* **The task**:
From the first line of the data below through the line bearing "# A residential", reproduce each line exactly; do not include pictures.

--*--

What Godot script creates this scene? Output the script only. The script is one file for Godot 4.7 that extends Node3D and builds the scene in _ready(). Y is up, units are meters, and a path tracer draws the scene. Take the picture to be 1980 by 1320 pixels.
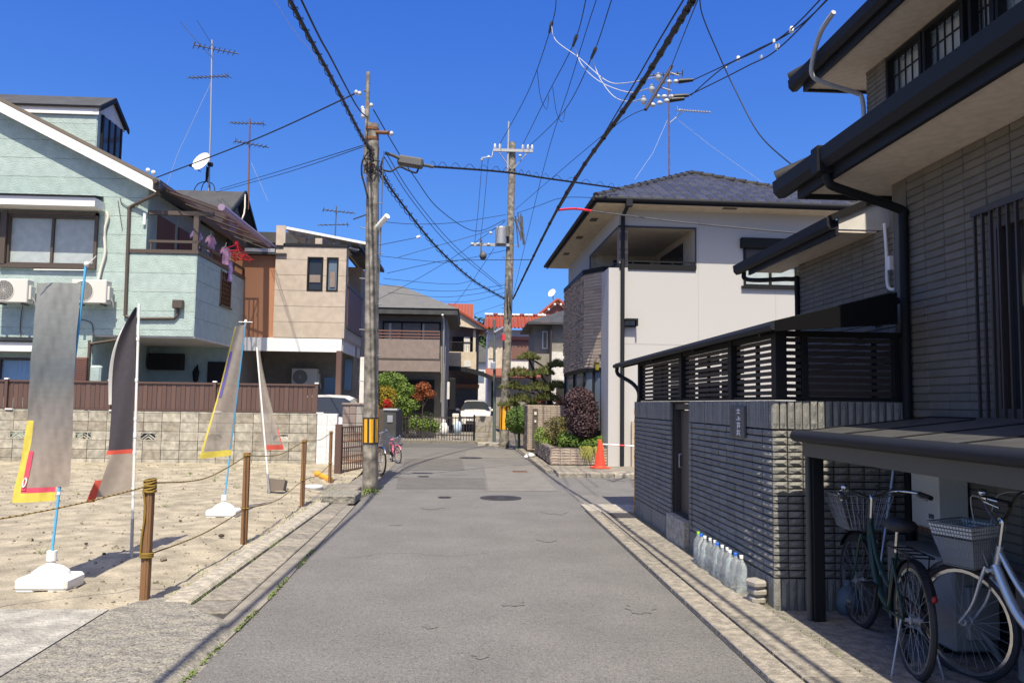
extends Node3D
# A residential lane: a sandy vacant lot with banners on the left, tiled garden wall and house on the right.

class Mb:
	# collects triangles; faces are given counter-clockwise seen from outside and stored clockwise
	var v = PackedVector3Array()
	var n = PackedVector3Array()
	var c = PackedColorArray()
	var col = Color(1, 1, 1)
	func put(a, b, d, na, nb, nd):
		v.append(a); v.append(d); v.append(b)
		n.append(na); n.append(nd); n.append(nb)
		c.append(col); c.append(col); c.append(col)
	func tri(a, b, d):
		var m = (b - a).cross(d - a).normalized()
		put(a, b, d, m, m, m)
	func quad(a, b, d, e):
		var m = (d - a).cross(e - b).normalized()
		put(a, b, d, m, m, m); put(a, d, e, m, m, m)
	func otri(a, b, d, out):
		if (b - a).cross(d - a).dot(out) < 0: tri(a, d, b)
		else: tri(a, b, d)
	func oquad(a, b, d, e, out):
		if (d - a).cross(e - b).dot(out) < 0: quad(a, e, d, b)
		else: quad(a, b, d, e)
	func squad(a, b, d, e, na, nb, nd, ne):
		put(a, b, d, na, nb, nd); put(a, d, e, na, nd, ne)
	func box(p, s, bs = Basis()):
		var h = s * 0.5
		for i in 3:
			var j = (i + 1) % 3
			var k = (i + 2) % 3
			for sg in [-1.0, 1.0]:
				var q = []
				for w in [[-1, -1], [1, -1], [1, 1], [-1, 1]]:
					var t = Vector3()
					t[i] = sg * h[i]; t[j] = w[0] * h[j]; t[k] = w[1] * h[k]
					q.append(p + bs * t)
				var o = Vector3(); o[i] = sg
				oquad(q[0], q[1], q[2], q[3], bs * o)
	func bb(a, b):   # box between two corners
		box((a + b) * 0.5, (b - a).abs())
	func cbox(p, s, ch, bs = Basis()):
		var h = s * 0.5
		for i in 3:
			var j = (i + 1) % 3
			var k = (i + 2) % 3
			for sg in [-1.0, 1.0]:
				var q = []
				for w in [[-1, -1], [1, -1], [1, 1], [-1, 1]]:
					var t = Vector3()
					t[i] = sg * h[i]; t[j] = w[0] * (h[j] - ch); t[k] = w[1] * (h[k] - ch)
					q.append(p + bs * t)
				var o = Vector3(); o[i] = sg
				oquad(q[0], q[1], q[2], q[3], bs * o)
				for s2 in [-1.0, 1.0]:   # edge along k between faces i and j
					var e = []
					for w in [[0, -1], [0, 1], [1, 1], [1, -1]]:
						var t = Vector3()
						t[i] = sg * (h[i] - ch * w[0]); t[j] = s2 * (h[j] - ch * (1 - w[0])); t[k] = w[1] * (h[k] - ch)
						e.append(p + bs * t)
					var o2 = Vector3(); o2[i] = sg; o2[j] = s2
					oquad(e[0], e[1], e[2], e[3], bs * o2)
		for a in [-1.0, 1.0]:
			for b in [-1.0, 1.0]:
				for d in [-1.0, 1.0]:
					var o = Vector3(a, b, d)
					otri(p + bs * (o * (h - Vector3(0, ch, ch))), p + bs * (o * (h - Vector3(ch, 0, ch))), p + bs * (o * (h - Vector3(ch, ch, 0))), bs * o)
	func rough(s, dev, rg):   # a split-faced block: bumpy front (+z), plain sides
		var h = s * 0.5
		var nx = clampi(int(s.x / 0.035), 2, 7)
		var ny = clampi(int(s.y / 0.028), 2, 5)
		var g = []
		for j in ny + 1:
			var row = []
			for i in nx + 1:
				var e = i == 0 or j == 0 or i == nx or j == ny
				row.append(Vector3(lerpf(-h.x, h.x, float(i) / nx), lerpf(-h.y, h.y, float(j) / ny), h.z - (dev * 0.9 + dev * 0.3 * rg.randf() if e else dev * rg.randf_range(-0.5, 0.8))))
			g.append(row)
		for j in ny:
			for i in nx:
				if (i + j) % 2: 
					tri(g[j][i], g[j][i + 1], g[j + 1][i + 1]); tri(g[j][i], g[j + 1][i + 1], g[j + 1][i])
				else:
					tri(g[j][i], g[j][i + 1], g[j + 1][i]); tri(g[j][i + 1], g[j + 1][i + 1], g[j + 1][i])
		for i in nx:
			oquad(g[0][i], g[0][i + 1], g[0][i + 1] * Vector3(1, 1, 0) - Vector3(0, 0, h.z), g[0][i] * Vector3(1, 1, 0) - Vector3(0, 0, h.z), Vector3.DOWN)
			oquad(g[ny][i], g[ny][i + 1], g[ny][i + 1] * Vector3(1, 1, 0) - Vector3(0, 0, h.z), g[ny][i] * Vector3(1, 1, 0) - Vector3(0, 0, h.z), Vector3.UP)
		for j in ny:
			oquad(g[j][0], g[j + 1][0], g[j + 1][0] * Vector3(1, 1, 0) - Vector3(0, 0, h.z), g[j][0] * Vector3(1, 1, 0) - Vector3(0, 0, h.z), Vector3.LEFT)
			oquad(g[j][nx], g[j + 1][nx], g[j + 1][nx] * Vector3(1, 1, 0) - Vector3(0, 0, h.z), g[j][nx] * Vector3(1, 1, 0) - Vector3(0, 0, h.z), Vector3.RIGHT)
	func add(m, xf):   # append the triangles of another collector
		for i in m.v.size():
			v.append(xf * m.v[i]); n.append((xf.basis * m.n[i]).normalized()); c.append(m.c[i])
	func prism(poly, xf, z0, z1):   # polygon in the xf xy plane, from z0 to z1 (front)
		var area = 0.0
		for i in poly.size():
			area += poly[i].cross(poly[(i + 1) % poly.size()])
		if area < 0:
			poly = poly.duplicate(); poly.reverse()
		var ids = Geometry2D.triangulate_polygon(poly)
		var zf = xf.basis.z.normalized()
		for i in range(0, ids.size(), 3):
			var a = poly[ids[i]]; var b = poly[ids[i + 1]]; var d = poly[ids[i + 2]]
			otri(xf * Vector3(a.x, a.y, z1), xf * Vector3(b.x, b.y, z1), xf * Vector3(d.x, d.y, z1), zf)
			otri(xf * Vector3(a.x, a.y, z0), xf * Vector3(b.x, b.y, z0), xf * Vector3(d.x, d.y, z0), -zf)
		for i in poly.size():
			var a = poly[i]; var b = poly[(i + 1) % poly.size()]
			var o = Vector3(b.y - a.y, a.x - b.x, 0)
			oquad(xf * Vector3(a.x, a.y, z0), xf * Vector3(b.x, b.y, z0), xf * Vector3(b.x, b.y, z1), xf * Vector3(a.x, a.y, z1), xf.basis * o)
	func tube(pts, r, sides = 6, r2 = -1.0, caps = true):
		if r2 < 0: r2 = r
		var rings = []
		var nor = []
		var up = Vector3.UP
		for i in pts.size():
			var t = (pts[mini(i + 1, pts.size() - 1)] - pts[maxi(i - 1, 0)]).normalized()
			if i == 0 and absf(t.y) > 0.9: up = Vector3.RIGHT
			var x = up.cross(t)
			if x.length() < 0.01: x = Vector3.RIGHT.cross(t)
			x = x.normalized()
			var y = t.cross(x).normalized()
			up = y
			var rr = lerpf(r, r2, float(i) / maxf(1, pts.size() - 1))
			var ring = []
			var nn = []
			for k in sides:
				var a = TAU * k / sides
				var d = x * cos(a) + y * sin(a)
				ring.append(pts[i] + d * rr); nn.append(d)
			rings.append(ring); nor.append(nn)
		for i in pts.size() - 1:
			for k in sides:
				var k2 = (k + 1) % sides
				squad(rings[i][k], rings[i][k2], rings[i + 1][k2], rings[i + 1][k], nor[i][k], nor[i][k2], nor[i + 1][k2], nor[i + 1][k])
		if caps:
			for k in range(1, sides - 1):
				otri(rings[0][0], rings[0][k], rings[0][k + 1], pts[0] - pts[1])
				var m = pts.size() - 1
				otri(rings[m][0], rings[m][k], rings[m][k + 1], pts[m] - pts[m - 1])
	func lathe(prof, seg = 12, xf = Transform3D(), sc = Vector3.ONE):
		for i in prof.size() - 1:
			var a = prof[i]; var b = prof[i + 1]
			var d = b - a
			var nr = Vector2(d.y, -d.x).normalized()
			for k in seg:
				var t0 = TAU * k / seg; var t1 = TAU * (k + 1) / seg
				var c0 = Vector3(cos(t0), 0, -sin(t0)); var c1 = Vector3(cos(t1), 0, -sin(t1))
				var p = [xf * ((c0 * a.x + Vector3(0, a.y, 0)) * sc), xf * ((c1 * a.x + Vector3(0, a.y, 0)) * sc), xf * ((c1 * b.x + Vector3(0, b.y, 0)) * sc), xf * ((c0 * b.x + Vector3(0, b.y, 0)) * sc)]
				var n0 = (xf.basis * (c0 * nr.x + Vector3(0, nr.y, 0))).normalized()
				var n1 = (xf.basis * (c1 * nr.x + Vector3(0, nr.y, 0))).normalized()
				if a.x > 0.0001: put(p[0], p[1], p[2], n0, n1, n1)
				if b.x > 0.0001: put(p[0], p[2], p[3], n0, n1, n0)
	func ball(p, r, seg = 10, rings = 6):
		for i in rings:
			for k in seg:
				var q = []
				for w in [[0, 0], [0, 1], [1, 1], [1, 0]]:
					var th = PI * (i + w[0]) / rings; var ph = TAU * (k + w[1]) / seg
					q.append(Vector3(sin(th) * cos(ph), cos(th), -sin(th) * sin(ph)))
				squad(p + q[0] * r, p + q[3] * r, p + q[2] * r, p + q[1] * r, q[0], q[3], q[2], q[1])
	func leaves(ctr, rad, count, size, rng, shell = 0.55, c0 = Color(1, 1, 1), c1 = Color(1, 1, 1), flat = 0.3):
		for i in count:
			var d = Vector3(rng.randfn(), rng.randfn(), rng.randfn()).normalized()
			var p = ctr + d * rad * lerpf(shell, 1.0, sqrt(rng.randf()))
			col = c0.lerp(c1, rng.randf())
			leaf(p, size * rng.randf_range(0.6, 1.3), (d + Vector3(rng.randfn(), rng.randfn(), rng.randfn()) * 0.7 + Vector3.UP * flat).normalized(), rng)
		col = Color(1, 1, 1)
	func leaf(p, s, nn, rng):
		var x = nn.cross(Vector3(rng.randfn(), rng.randfn(), rng.randfn())).normalized()
		var y = nn.cross(x)
		var a = p - x * s; var b = p + y * s * 0.45 - nn * s * 0.15; var d = p + x * s; var e = p - y * s * 0.45 - nn * s * 0.15
		tri(a, e, d); tri(a, d, b)
	func mesh():
		var arr = []
		arr.resize(Mesh.ARRAY_MAX)
		arr[Mesh.ARRAY_VERTEX] = v; arr[Mesh.ARRAY_NORMAL] = n; arr[Mesh.ARRAY_COLOR] = c
		var m = ArrayMesh.new()
		m.add_surface_from_arrays(Mesh.PRIMITIVE_TRIANGLES, arr)
		return m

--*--

* **Problem solution**:
What Godot script creates this scene? Output the script only. The script is one file for Godot 4.7 that extends Node3D and builds the scene in _ready(). Y is up, units are meters, and a path tracer draws the scene. Take the picture to be 1980 by 1320 pixels.
extends Node3D
# A residential lane: a sandy vacant lot with banners on the left, tiled garden wall and house on the right.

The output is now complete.